I would immediately move to revoke Zenith Energy’s land use compatibility statement. City Hall should never have allowed it in the first place, and the city auditor’s recent finding that City Hall allowed Zenith to illegally lobby them behind closed doors is appalling. Multnomah County’s own research demonstrated in 2020 that the fossil fuel tanks of the CEI Hub pose a massive risk to the health and safety of our community. Keeping so much fuel on the banks of the Willamette on earthquake liquefaction soil is insane. Zenith is the biggest culprit here and must be stopped.
Beyond policing, what measures would you take to improve public safety in Portland neighborhoods, and where would you get the money for it?
Firstly, we need to fully fund non-policing community response, such as Portland Street Response. Secondly, we should invest in green streets to revitalize and beautify our more neglected neighborhoods, especially downtown. Many studies show that simply having more trees and flowers around improve people’s mental health and can help deescalate conflicts. Third, we must address the root causes of crime and poverty to ensure public safety. This will require more robust job training programs, especially for youth, and meeting residents basic needs like health care and housing.
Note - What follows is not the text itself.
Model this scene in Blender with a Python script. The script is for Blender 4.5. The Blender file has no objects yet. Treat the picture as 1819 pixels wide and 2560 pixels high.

We can ensure the money needed for this with a Green Public Bank!
What experience can you point to that you believe would make you a prudent policymaker on the City Council?
What is more prudent than earthquake preparedness? My working-class background includes pouring concrete on the Northridge bridges after the Los Angeles quake of 1994. I know what it takes to repair our infrastructure—and that includes political infrastructure, too. My experience encompassing two decades of grassroots campaign finance advocacy has all been geared towards combatting the corrupting influence of corporate donations which constantly get in the way of prudent policy choices. Today, corporate interests like Zenith Energy would rather you pay with your life than they pay with their money to get Portland ready for the Cascadia megaquake.